PJ: Why did you decide to teach physics specifically? What most interests you about the subject?
RH: I love that it’s really challenging to understand and therefore challenging to teach. While I know many people are captivated by modern physics—cosmology, relativity, quantum mechanics, etc.—what interests me most are the problem-solving aspects of the subject and the fundamental idea of describing the world around us with math.

PJ: What was your college life like?
RH: I made some very good friends and learned a lot. I got much better at learning partway through, once I realized that I was studying very inefficiently. It’s a mixed blessing to have an easy time in high school, since it can cultivate a misplaced sense of pride in poor study skills. (What is this "note-taking” of which you speak?)
Maybe I’m straying too far from the spirit of the question with that mini-lecture.

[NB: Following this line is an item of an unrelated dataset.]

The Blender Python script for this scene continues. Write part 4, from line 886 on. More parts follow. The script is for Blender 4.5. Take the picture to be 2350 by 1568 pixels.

So here’s something different: as a senior, my friends and I had our very own "cellular telephones" for the first time, so we invented a game in which you sneak up on someone, call them, and just after they pick up their phone and say hello, you startle them in some fashion while saying “phone ninja!” It got pretty elaborate, with people hiding in dark rooms, climbing on top of doors, reverse pickpocketing additional phones into one another's pockets, etc. The second I felt my phone vibrate, I would jump and look behind me. The game got less frequent, but it never really died, since as soon as someone hasn’t thought about it for a long time, they are ripe for phone ninja-ing. Try it on your friends!

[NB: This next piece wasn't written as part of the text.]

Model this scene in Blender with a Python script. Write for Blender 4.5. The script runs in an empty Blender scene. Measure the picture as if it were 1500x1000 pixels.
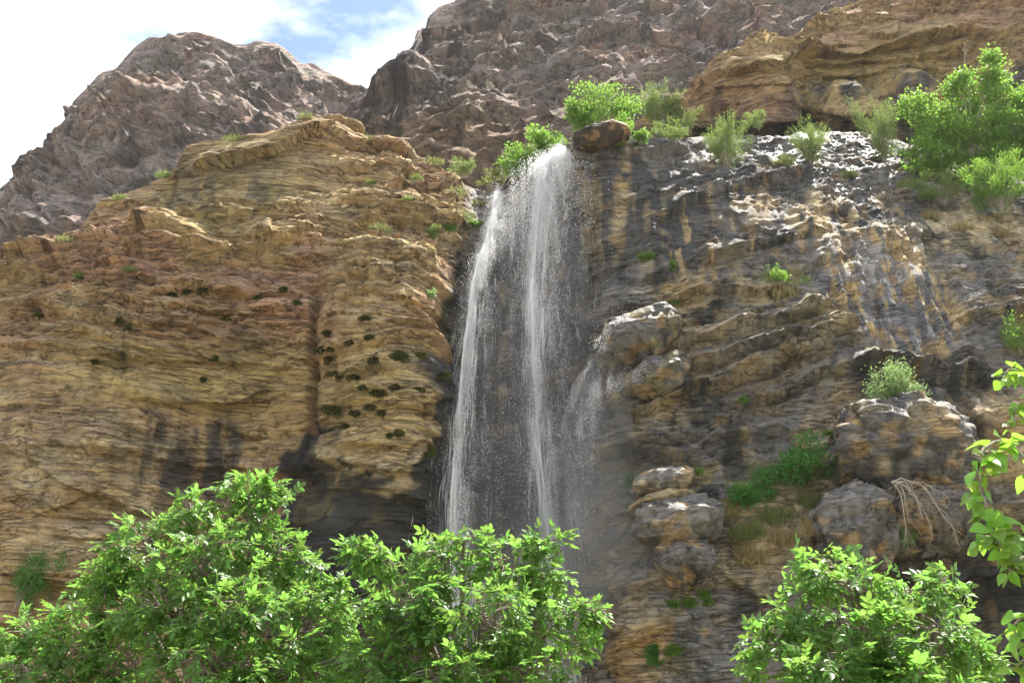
import bpy, math, random
import numpy as np
from mathutils import Matrix, Vector

random.seed(7)
RNG = np.random.default_rng(7)
SC = bpy.context.scene
COL = SC.collection

# ------------------------------------------------------------------ camera, light, exposure
PITCH = math.radians(24.0)
HFOV = math.radians(54.0)
FPX = 750.0 / math.tan(HFOV / 2)
CAM = np.array([0.0, 0.0, 1.6])
cam_data = bpy.data.cameras.new('camera')
cam_data.sensor_width = 36.0
cam_data.lens = 36.0 * FPX / 1500.0
cam_data.clip_start = 0.1
cam_data.clip_end = 3000
cam = bpy.data.objects.new('camera', cam_data)
cam.location = CAM
cam.rotation_euler = (math.pi / 2 + PITCH, 0, 0)
COL.objects.link(cam)
SC.camera = cam

SUN_ELEV = math.radians(65.0)
SUN_AZ = math.radians(52.0)          # to the right of straight ahead
sun_dir = Vector((math.sin(SUN_AZ) * math.cos(SUN_ELEV), math.cos(SUN_AZ) * math.cos(SUN_ELEV), math.sin(SUN_ELEV)))
sun_data = bpy.data.lights.new('sun', 'SUN')
sun_data.energy = 5.0
sun_data.angle = math.radians(0.5)
sun_data.color = (1.0, 0.95, 0.86)
sun = bpy.data.objects.new('sun', sun_data)
sun.rotation_euler = sun_dir.to_track_quat('Z', 'Y').to_euler()
sun.location = (30, 60, 120)
COL.objects.link(sun)

world = bpy.data.worlds.new('World')
SC.world = world
world.use_nodes = True
wn, wl = world.node_tree.nodes, world.node_tree.links
wn.clear()
w_out = wn.new('ShaderNodeOutputWorld')
w_bg = wn.new('ShaderNodeBackground')
w_sky = wn.new('ShaderNodeTexSky')
w_sky.sky_type = 'NISHITA'
w_sky.sun_disc = False
w_sky.sun_elevation = SUN_ELEV
w_sky.sun_rotation = SUN_AZ
w_sky.air_density = 1.0
w_sky.dust_density = 0.5
w_tc = wn.new('ShaderNodeTexCoord')
w_map = wn.new('ShaderNodeMapping')
w_map.inputs['Scale'].default_value = (1.0, 1.0, 1.6)
w_map.inputs['Location'].default_value = (0.10, -2.30, 0.74)
w_ns = wn.new('ShaderNodeTexNoise')
w_ns.inputs['Scale'].default_value = 3.4
w_ns.inputs['Detail'].default_value = 8.0
w_ns.inputs['Roughness'].default_value = 0.58
w_ns.inputs['Distortion'].default_value = 0.35
w_ramp = wn.new('ShaderNodeValToRGB')
w_ramp.color_ramp.elements[0].position = 0.37
w_ramp.color_ramp.elements[1].position = 0.60
w_mix = wn.new('ShaderNodeMix')
w_mix.data_type = 'RGBA'
w_mix.inputs[7].default_value = (5.6, 5.65, 5.7, 1)
wl.new(w_tc.outputs['Generated'], w_map.inputs['Vector'])
wl.new(w_map.outputs['Vector'], w_ns.inputs['Vector'])
wl.new(w_ns.outputs['Fac'], w_ramp.inputs['Fac'])
wl.new(w_ramp.outputs['Color'], w_mix.inputs[0])
w_dim = wn.new('ShaderNodeVectorMath')
w_dim.operation = 'SCALE'
w_dim.inputs['Scale'].default_value = 0.58
wl.new(w_sky.outputs['Color'], w_dim.inputs[0])
wl.new(w_dim.outputs[0], w_mix.inputs[6])
wl.new(w_mix.outputs[2], w_bg.inputs['Color'])
w_bg.inputs['Strength'].default_value = 0.14
wl.new(w_bg.outputs['Background'], w_out.inputs['Surface'])

SC.view_settings.view_transform = 'Standard'
SC.view_settings.look = 'None'
SC.view_settings.gamma = 1.0
SC.view_settings.use_curve_mapping = False
SC.view_settings.exposure = 1.70
SC.cycles.max_bounces = 14
SC.cycles.diffuse_bounces = 5
SC.cycles.transmission_bounces = 14
SC.cycles.volume_bounces = 1

# ------------------------------------------------------------------ projection helpers
SP, CP = math.sin(PITCH), math.cos(PITCH)


def at(px, py, Y):
    """the point at depth Y (metres along the ground) that the photograph shows at px, py"""
    rx = (px - 750.0)
    ru = (500.0 - py)
    ray = np.array([rx, FPX * CP - ru * SP, FPX * SP + ru * CP])
    return CAM + ray * (Y / ray[1])


def proj(P):
    d = P - CAM
    f = d[..., 1] * CP + d[..., 2] * SP
    u = -d[..., 1] * SP + d[..., 2] * CP
    f = np.maximum(f, 0.1)
    return 750.0 + FPX * d[..., 0] / f, 500.0 - FPX * u / f


def pxm(Y):
    """metres per photograph pixel at depth Y"""
    return Y / CP / FPX * 1.02


# ------------------------------------------------------------------ noise (numpy)
def _h(ix, iy, iz, seed):
    with np.errstate(over='ignore'):
        h = (ix.astype(np.uint32) * np.uint32(374761393) + iy.astype(np.uint32) * np.uint32(668265263)
             + iz.astype(np.uint32) * np.uint32(2147483647) + np.uint32((seed * 1274126177) & 0xffffffff))
        h = (h ^ (h >> np.uint32(13))) * np.uint32(1274126177)
        h = (h ^ (h >> np.uint32(15))) * np.uint32(2246822519)
        h = h ^ (h >> np.uint32(16))
    return h


def rnd(ix, iy, iz, seed):
    return _h(ix, iy, iz, seed).astype(np.float64) / 4294967295.0


def vnoise(x, y, z, seed=0):
    """smooth value noise in -1..1"""
    xi, yi, zi = np.floor(x).astype(np.int64), np.floor(y).astype(np.int64), np.floor(z).astype(np.int64)
    xf, yf, zf = x - xi, y - yi, z - zi
    u, v, w = [t * t * t * (t * (t * 6 - 15) + 10) for t in (xf, yf, zf)]
    r = 0
    for dx in (0, 1):
        for dy in (0, 1):
            for dz in (0, 1):
                wt = (u if dx else 1 - u) * (v if dy else 1 - v) * (w if dz else 1 - w)
                r = r + wt * rnd(xi + dx, yi + dy, zi + dz, seed)
    return r * 2 - 1


def fbm(x, y, z, scale=1.0, octs=4, seed=0, gain=0.5, lac=2.03):
    s, a, t = 0, 1.0, 0
    f = 1.0 / scale
    for o in range(octs):
        s = s + a * vnoise(x * f + 17.3 * o, y * f - 9.1 * o, z * f + 4.7 * o, seed + o * 31)
        t += a
        a *= gain
        f *= lac
    return s / t


def fbc(*a):
    return 1.6 * fbm(*a)


def ridged(x, y, z, scale=1.0, octs=4, seed=0):
    s, a, t = 0, 1.0, 0
    f = 1.0 / scale
    for o in range(octs):
        s = s + a * (1 - 2 * np.abs(vnoise(x * f + 7.7 * o, y * f + 3.1 * o, z * f, seed + o * 13)))
        t += a
        a *= 0.5
        f *= 2.1
    return s / t


def facets(x, y, z, scale, seed=0, tilt=0.8, step=0.6):
    """angular rock: every cell is a tilted plane with its own offset; second result is the distance to the cell's edge"""
    x, y, z = x / scale, y / scale, z / scale
    xi, yi, zi = np.floor(x).astype(np.int64), np.floor(y).astype(np.int64), np.floor(z).astype(np.int64)
    b1 = np.full(x.shape, 1e9)
    b2 = np.full(x.shape, 1e9)
    disp = np.zeros(x.shape)
    for dx in (-1, 0, 1):
        for dy in (-1, 0, 1):
            for dz in (-1, 0, 1):
                cx, cy, cz = xi + dx, yi + dy, zi + dz
                vx = x - (cx + rnd(cx, cy, cz, seed))
                vy = y - (cy + rnd(cx, cy, cz, seed + 1))
                vz = z - (cz + rnd(cx, cy, cz, seed + 2))
                d = vx * vx + vy * vy + vz * vz
                q = (vx * (rnd(cx, cy, cz, seed + 3) - .5) + vz * (rnd(cx, cy, cz, seed + 4) - .5)) * 2 * tilt + (rnd(cx, cy, cz, seed + 5) - .5) * step
                near = d < b1
                b2 = np.where(near, b1, np.minimum(b2, d))
                disp = np.where(near, q, disp)
                b1 = np.where(near, d, b1)
    return disp * scale, (np.sqrt(b2) - np.sqrt(b1)) * scale


def strata(x, z, dip, tmin, tmax, seed, warp=0.5, wscale=6.0, wmin=1.2, wmax=4.5):
    """bedded rock: returns per-point layer offset -.5..5, block offset -.5...5, distance to bedding plane, distance to joint, bulge 0..1"""
    rg = np.random.default_rng(seed)
    s = z + dip * x + warp * fbm(x, x * 0 + seed, z, wscale, 3, seed) + 0.10 * fbm(x, x * 0, z, 0.9, 2, seed + 5)
    n = int((s.max() - s.min()) / tmin) + 8
    th = rg.uniform(tmin, tmax, n) * np.where(rg.random(n) < .2, 1.9, 1.0)
    edges = s.min() - 1 + np.cumsum(th)
    i = np.searchsorted(edges, s)
    i = np.clip(i, 1, n - 1)
    f = (s - edges[i - 1]) / th[i]
    lay = rg.random(n)[i] - .5
    w = rg.uniform(wmin, wmax, n)[i]
    bx = (x + 0.35 * fbm(x, x * 0, z, 1.5, 2, seed + 9)) / w + rg.random(n)[i] * 7
    bi = np.floor(bx)
    bf = bx - bi
    blk = rnd(bi.astype(np.int64), i.astype(np.int64), i.astype(np.int64) * 0, seed + 3) - .5
    dj = np.minimum(bf, 1 - bf) * w
    db = np.minimum(f, 1 - f) * th[i]
    bulge = 1 - np.abs(2 * f - 1) ** 4
    return lay, blk, db, dj, bulge


def beds(x, z, dip, tmin, tmax, seed, warp=0.8, wscale=7.0, lat=5.0, wmin=1.0, wmax=4.0, flat=0.0):
    """beds with an undercut lip: returns profile (1 at the lip, 0 at the bed's back), lateral strength -1..1, block offset -.5...5, distance to the bedding plane"""
    rg = np.random.default_rng(seed)
    s = z + dip * x + warp * fbm(x, x * 0 + seed, z, wscale, 3, seed) + 0.22 * tmin * fbm(x, x * 0, z, tmin * 2.2, 3, seed + 5)
    n = int((s.max() - s.min()) / tmin) + 8
    th = tmin * (tmax / tmin) ** rg.random(n)
    edges = s.min() - 1 + np.cumsum(th)
    i = np.clip(np.searchsorted(edges, s), 1, n - 1)
    f = np.clip((s - edges[i - 1]) / th[i], 0, 1)
    nl = vnoise(x / lat, i * 7.31, z * 0 + seed, seed + 2) * .7 + .5 * vnoise(x / (lat * .27), i * 3.77, z * 0 + seed, seed + 4)
    w = rg.uniform(wmin, wmax, n)[i]
    bx = (x + .3 * fbm(x, x * 0, z, 1.2, 2, seed + 9)) / w + rg.random(n)[i] * 7
    bi = np.floor(bx)
    blk = rnd(bi.astype(np.int64), i.astype(np.int64), i.astype(np.int64) * 0, seed + 3) - .5
    prof = (1 - flat) * (1 - f) ** .8 + flat * (1 - .25 * f) * (1 - smooth(.84, 1, f))
    return prof, nl, blk, f * th[i]


def smooth(a, b, t):
    u = np.clip((t - a) / (b - a), 0, 1)
    return u * u * (3 - 2 * u)


def tps(pts, vals, reg=0.02):
    pts = np.asarray(pts, float)
    n = len(pts)

    def k(r2):
        return 0.5 * r2 * np.log(r2 + 1e-9)
    d2 = ((pts[:, None] - pts[None]) ** 2).sum(-1)
    A = np.zeros((n + 3, n + 3))
    A[:n, :n] = k(d2) + reg * np.eye(n)
    A[:n, n] = A[n, :n] = 1
    A[:n, n + 1:] = pts
    A[n + 1:, :n] = pts.T
    w = np.linalg.solve(A, np.concatenate([vals, np.zeros(3)]))

    def f(x, z):
        r = w[n] + w[n + 1] * x + w[n + 2] * z
        for j in range(n):
            r = r + w[j] * k((x - pts[j, 0]) ** 2 + (z - pts[j, 1]) ** 2)
        return r
    return f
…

PJ: What does your life look like outside of school?
RH: I love walking, both in nature and in cities (the photo is of me in the Eastern Sierras this past weekend). I like to play music, and lately I’ve really enjoyed the math/programming problems at projecteuler.net.

PJ: Why did you decide to teach at OHS?
RH: I worked as an SPCS physics tutor for a few years while OHS was just getting started, and I gradually got more involved in the school as it grew. 

PJ: What are your favorite books and movies?
RH: Two that come to mind are 100 Years of Solitude and The Royal Tenenbaums.

PJ: If you could give one piece of advice to OHS students, what would it be?
RH: Don’t sweat where you go to college—the actual work you do there counts for so much more than the brand of your diploma. If I can sneak in a second piece of advice, it would be to cultivate your friendships at OHS as much as possible. You are part of a really wonderful group.